Opec’s math points to balance: If Opec holds December’s production rate through this year, output would sit some 170k bbl / d below demand, according to Reuters ’ calculations based on the report.
Supply came in short late last year, with Opec+ output falling to 42.83 mn bbl / d, down 238k bbl / d from November, driven by cuts in Kazakhstan, Russia, and Venezuela.
What to look for next: The International Energy Agency’s (IEA) next monthly oil market report lands next week on 21 January. The agency has not published its 2027 forecast yet, but the first edition this year will cross-check Opec’s demand math.
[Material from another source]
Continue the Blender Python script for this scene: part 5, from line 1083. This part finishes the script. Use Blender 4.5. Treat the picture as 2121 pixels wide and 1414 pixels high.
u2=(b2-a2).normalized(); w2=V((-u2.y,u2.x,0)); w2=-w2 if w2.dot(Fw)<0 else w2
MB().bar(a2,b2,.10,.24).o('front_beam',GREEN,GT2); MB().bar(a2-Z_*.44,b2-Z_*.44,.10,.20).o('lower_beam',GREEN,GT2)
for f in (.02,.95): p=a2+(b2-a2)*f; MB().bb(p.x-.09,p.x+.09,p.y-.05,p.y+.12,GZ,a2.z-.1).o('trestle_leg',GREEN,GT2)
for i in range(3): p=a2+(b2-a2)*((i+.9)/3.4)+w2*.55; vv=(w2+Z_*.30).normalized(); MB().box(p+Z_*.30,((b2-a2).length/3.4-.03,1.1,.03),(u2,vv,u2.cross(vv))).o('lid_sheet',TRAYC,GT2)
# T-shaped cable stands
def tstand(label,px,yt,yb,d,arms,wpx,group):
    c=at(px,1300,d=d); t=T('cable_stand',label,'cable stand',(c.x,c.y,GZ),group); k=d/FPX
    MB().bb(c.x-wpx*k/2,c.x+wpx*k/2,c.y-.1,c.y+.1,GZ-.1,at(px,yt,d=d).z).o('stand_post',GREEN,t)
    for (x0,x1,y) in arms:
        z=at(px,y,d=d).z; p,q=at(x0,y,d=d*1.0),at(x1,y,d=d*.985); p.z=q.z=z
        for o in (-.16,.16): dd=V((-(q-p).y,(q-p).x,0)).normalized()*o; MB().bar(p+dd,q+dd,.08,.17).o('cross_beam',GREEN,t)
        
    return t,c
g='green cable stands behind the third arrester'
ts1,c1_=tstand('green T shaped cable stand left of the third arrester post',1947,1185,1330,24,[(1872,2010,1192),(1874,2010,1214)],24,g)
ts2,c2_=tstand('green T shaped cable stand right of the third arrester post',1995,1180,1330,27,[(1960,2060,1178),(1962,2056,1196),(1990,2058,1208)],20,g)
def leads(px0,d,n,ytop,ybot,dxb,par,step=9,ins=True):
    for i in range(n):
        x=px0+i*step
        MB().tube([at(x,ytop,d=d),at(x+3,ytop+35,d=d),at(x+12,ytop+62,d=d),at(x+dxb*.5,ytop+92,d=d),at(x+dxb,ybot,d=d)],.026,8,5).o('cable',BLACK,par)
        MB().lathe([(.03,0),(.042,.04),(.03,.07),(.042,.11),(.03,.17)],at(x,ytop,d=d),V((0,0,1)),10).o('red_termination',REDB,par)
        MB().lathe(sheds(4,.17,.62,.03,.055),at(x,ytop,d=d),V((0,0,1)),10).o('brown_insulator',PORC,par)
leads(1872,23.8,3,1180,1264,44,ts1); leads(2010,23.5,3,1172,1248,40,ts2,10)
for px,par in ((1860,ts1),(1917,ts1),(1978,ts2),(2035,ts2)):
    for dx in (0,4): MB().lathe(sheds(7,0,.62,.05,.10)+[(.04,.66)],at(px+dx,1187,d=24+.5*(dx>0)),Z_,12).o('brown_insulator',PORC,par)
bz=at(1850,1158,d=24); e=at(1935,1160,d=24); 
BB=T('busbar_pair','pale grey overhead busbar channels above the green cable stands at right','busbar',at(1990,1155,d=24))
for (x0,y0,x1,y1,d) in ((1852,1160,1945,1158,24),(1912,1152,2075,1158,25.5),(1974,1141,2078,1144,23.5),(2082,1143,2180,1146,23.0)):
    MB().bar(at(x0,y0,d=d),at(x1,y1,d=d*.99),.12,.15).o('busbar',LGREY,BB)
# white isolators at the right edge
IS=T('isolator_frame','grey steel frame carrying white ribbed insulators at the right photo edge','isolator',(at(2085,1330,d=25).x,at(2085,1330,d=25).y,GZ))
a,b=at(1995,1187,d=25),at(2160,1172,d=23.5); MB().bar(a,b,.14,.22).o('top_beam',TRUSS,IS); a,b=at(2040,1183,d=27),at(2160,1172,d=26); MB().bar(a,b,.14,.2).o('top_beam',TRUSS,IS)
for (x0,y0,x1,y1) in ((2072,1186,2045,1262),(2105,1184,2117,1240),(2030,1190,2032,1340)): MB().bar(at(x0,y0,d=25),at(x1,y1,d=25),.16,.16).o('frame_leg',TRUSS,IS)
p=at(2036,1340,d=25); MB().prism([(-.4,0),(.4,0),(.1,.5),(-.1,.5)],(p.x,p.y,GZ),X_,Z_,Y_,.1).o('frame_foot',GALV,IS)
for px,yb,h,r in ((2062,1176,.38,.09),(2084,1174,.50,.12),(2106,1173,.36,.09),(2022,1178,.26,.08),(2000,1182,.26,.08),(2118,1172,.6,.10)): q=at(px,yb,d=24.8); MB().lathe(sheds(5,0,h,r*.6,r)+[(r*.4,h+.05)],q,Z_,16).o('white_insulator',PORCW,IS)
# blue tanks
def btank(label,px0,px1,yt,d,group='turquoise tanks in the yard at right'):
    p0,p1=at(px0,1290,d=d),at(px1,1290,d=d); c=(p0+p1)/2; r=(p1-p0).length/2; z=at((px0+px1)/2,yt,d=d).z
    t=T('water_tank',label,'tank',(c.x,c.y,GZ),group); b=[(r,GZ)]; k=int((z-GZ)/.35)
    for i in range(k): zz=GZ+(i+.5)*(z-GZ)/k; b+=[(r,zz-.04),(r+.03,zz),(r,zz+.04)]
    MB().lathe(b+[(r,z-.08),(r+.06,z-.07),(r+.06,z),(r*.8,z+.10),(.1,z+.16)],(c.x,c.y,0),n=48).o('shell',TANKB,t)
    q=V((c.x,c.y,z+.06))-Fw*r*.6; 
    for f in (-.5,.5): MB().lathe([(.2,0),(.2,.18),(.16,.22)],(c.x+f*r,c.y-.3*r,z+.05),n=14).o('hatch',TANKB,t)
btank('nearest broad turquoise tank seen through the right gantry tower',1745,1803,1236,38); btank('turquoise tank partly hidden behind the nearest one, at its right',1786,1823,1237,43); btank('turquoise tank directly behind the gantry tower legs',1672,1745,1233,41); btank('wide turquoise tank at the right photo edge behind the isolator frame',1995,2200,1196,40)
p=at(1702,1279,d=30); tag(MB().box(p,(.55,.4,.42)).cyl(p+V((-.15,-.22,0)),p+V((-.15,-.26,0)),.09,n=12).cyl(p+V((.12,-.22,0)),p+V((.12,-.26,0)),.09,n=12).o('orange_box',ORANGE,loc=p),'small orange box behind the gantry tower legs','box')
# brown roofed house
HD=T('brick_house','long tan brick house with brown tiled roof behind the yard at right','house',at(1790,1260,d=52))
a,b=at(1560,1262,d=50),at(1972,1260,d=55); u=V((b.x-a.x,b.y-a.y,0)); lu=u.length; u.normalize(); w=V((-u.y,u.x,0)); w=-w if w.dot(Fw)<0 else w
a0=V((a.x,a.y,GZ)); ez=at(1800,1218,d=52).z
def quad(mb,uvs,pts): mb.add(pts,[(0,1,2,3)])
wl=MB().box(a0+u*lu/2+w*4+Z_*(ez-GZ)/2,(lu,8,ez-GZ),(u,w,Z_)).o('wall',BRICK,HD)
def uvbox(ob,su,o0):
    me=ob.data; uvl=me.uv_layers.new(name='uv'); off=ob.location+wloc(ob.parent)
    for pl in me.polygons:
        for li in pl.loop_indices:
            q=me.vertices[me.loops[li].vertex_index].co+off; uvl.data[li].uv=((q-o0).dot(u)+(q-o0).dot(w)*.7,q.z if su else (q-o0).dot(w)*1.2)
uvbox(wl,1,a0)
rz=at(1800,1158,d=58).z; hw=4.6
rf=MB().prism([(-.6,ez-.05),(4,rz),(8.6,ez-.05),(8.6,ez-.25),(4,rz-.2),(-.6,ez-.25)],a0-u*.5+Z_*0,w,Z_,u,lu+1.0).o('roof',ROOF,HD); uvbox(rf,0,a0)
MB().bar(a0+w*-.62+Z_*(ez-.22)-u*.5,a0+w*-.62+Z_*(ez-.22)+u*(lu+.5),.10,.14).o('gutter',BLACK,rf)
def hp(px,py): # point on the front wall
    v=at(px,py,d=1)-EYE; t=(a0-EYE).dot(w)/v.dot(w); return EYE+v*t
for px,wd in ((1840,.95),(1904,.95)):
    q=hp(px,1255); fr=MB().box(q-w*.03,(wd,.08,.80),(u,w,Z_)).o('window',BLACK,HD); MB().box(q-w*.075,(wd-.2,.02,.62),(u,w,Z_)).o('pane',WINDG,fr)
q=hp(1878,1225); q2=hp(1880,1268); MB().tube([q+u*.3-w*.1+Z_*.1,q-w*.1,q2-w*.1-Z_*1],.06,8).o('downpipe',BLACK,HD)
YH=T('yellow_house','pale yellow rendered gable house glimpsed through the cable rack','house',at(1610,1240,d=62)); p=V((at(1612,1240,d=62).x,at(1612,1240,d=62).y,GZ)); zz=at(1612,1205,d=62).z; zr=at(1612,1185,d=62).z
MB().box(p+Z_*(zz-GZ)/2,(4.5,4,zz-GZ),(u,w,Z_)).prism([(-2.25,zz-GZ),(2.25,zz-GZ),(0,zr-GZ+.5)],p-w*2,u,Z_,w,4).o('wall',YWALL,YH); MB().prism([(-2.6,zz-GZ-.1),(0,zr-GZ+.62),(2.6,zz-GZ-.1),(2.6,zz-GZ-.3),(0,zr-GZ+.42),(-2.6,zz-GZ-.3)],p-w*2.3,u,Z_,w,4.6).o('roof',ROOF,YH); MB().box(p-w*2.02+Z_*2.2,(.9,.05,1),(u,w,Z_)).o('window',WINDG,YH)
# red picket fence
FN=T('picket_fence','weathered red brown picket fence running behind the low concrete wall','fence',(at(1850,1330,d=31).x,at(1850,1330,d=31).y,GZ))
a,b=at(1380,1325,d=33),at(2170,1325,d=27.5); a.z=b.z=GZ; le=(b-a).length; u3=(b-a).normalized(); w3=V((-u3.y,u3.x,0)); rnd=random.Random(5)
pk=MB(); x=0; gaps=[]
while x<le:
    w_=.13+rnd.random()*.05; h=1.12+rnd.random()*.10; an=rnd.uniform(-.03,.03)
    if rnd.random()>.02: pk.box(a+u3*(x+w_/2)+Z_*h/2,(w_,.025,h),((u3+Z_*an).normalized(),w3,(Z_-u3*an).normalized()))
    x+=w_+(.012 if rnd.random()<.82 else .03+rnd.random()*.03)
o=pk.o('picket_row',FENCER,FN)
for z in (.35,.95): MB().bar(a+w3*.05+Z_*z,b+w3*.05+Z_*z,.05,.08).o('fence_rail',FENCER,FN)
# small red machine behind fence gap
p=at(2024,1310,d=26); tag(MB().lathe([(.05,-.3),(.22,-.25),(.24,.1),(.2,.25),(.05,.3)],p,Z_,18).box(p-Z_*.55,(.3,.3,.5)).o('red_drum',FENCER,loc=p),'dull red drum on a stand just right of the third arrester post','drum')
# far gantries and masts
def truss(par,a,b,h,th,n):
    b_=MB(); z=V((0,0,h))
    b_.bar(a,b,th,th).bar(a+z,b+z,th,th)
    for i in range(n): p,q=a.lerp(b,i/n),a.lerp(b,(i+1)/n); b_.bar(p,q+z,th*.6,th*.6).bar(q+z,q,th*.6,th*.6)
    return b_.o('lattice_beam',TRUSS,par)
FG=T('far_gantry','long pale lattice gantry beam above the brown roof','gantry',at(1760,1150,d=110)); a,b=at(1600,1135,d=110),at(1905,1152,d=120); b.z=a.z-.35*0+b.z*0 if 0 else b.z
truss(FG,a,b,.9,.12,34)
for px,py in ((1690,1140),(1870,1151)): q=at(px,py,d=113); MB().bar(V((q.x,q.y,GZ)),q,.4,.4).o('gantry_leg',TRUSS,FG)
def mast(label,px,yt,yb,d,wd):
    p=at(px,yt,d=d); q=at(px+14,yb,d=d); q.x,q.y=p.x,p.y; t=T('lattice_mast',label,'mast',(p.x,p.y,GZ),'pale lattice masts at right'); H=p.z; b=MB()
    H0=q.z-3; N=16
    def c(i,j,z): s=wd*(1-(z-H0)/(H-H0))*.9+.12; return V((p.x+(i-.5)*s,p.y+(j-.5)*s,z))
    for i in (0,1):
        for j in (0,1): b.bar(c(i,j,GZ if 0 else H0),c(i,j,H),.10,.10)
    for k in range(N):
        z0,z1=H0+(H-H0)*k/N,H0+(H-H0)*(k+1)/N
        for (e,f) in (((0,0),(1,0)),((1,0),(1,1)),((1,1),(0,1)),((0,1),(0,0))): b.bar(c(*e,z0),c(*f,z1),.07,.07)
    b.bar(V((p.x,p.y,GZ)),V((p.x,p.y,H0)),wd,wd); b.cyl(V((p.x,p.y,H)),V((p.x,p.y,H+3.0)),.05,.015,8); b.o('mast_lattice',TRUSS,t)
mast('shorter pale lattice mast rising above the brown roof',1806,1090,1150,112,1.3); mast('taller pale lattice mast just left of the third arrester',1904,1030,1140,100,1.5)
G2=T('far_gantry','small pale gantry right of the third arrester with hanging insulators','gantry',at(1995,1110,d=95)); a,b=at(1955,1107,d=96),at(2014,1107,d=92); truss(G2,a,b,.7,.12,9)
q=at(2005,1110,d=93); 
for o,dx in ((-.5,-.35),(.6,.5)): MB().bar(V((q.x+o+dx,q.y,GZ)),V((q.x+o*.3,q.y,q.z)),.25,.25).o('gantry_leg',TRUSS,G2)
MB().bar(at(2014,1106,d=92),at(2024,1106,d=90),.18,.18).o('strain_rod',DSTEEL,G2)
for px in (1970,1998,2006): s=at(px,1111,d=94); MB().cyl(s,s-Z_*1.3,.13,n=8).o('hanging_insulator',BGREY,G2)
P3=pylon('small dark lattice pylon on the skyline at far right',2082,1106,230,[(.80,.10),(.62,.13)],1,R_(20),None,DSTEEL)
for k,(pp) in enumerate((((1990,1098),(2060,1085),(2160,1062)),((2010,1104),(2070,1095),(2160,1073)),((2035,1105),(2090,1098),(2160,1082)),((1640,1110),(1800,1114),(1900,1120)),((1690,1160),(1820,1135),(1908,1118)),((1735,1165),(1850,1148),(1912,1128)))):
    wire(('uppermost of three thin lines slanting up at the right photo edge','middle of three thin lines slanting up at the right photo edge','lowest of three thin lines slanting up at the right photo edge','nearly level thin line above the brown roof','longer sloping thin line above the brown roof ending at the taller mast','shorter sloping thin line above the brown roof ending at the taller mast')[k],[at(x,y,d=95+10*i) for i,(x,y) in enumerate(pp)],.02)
The oil cartel and its watchdog have lately been pushing conflicting narratives, with the IEA forecasting a wider surplus.
The Baltic Index finds a floor –– for now: The Baltic Exchange’s dry bulk sea freight index — which tracks rates for the capesize, panamax, and supramax vessel segments — climbed 2.3% to 1,567 points on Friday, ending a nine-day losing streak. The capesize gained 2.3% to 2,224 points, while the panamax index saw a lift of 4.3% to 1,548. Meanwhile, the smaller supramax index added 4 points to hit 967.
The Drewry World Container Index decreased by 4% to USD 2,445 per 40-ft container last week, according to the latest index readings. The decline is driven by a drop across the transpacific and Asia-Europe rates, especially the Shanghai-New York (10%) and Shanghai-Los Angeles (7%) routes.
ICYMI- The container shipping market is bracing for a supply glut in 2027 that could drive a sharp dip in shipping prices, as the potential full return to the Suez Canal meets a record-breaking wave of new ship deliveries, shipowner association Bimco said in a report seen by EnterpriseAM.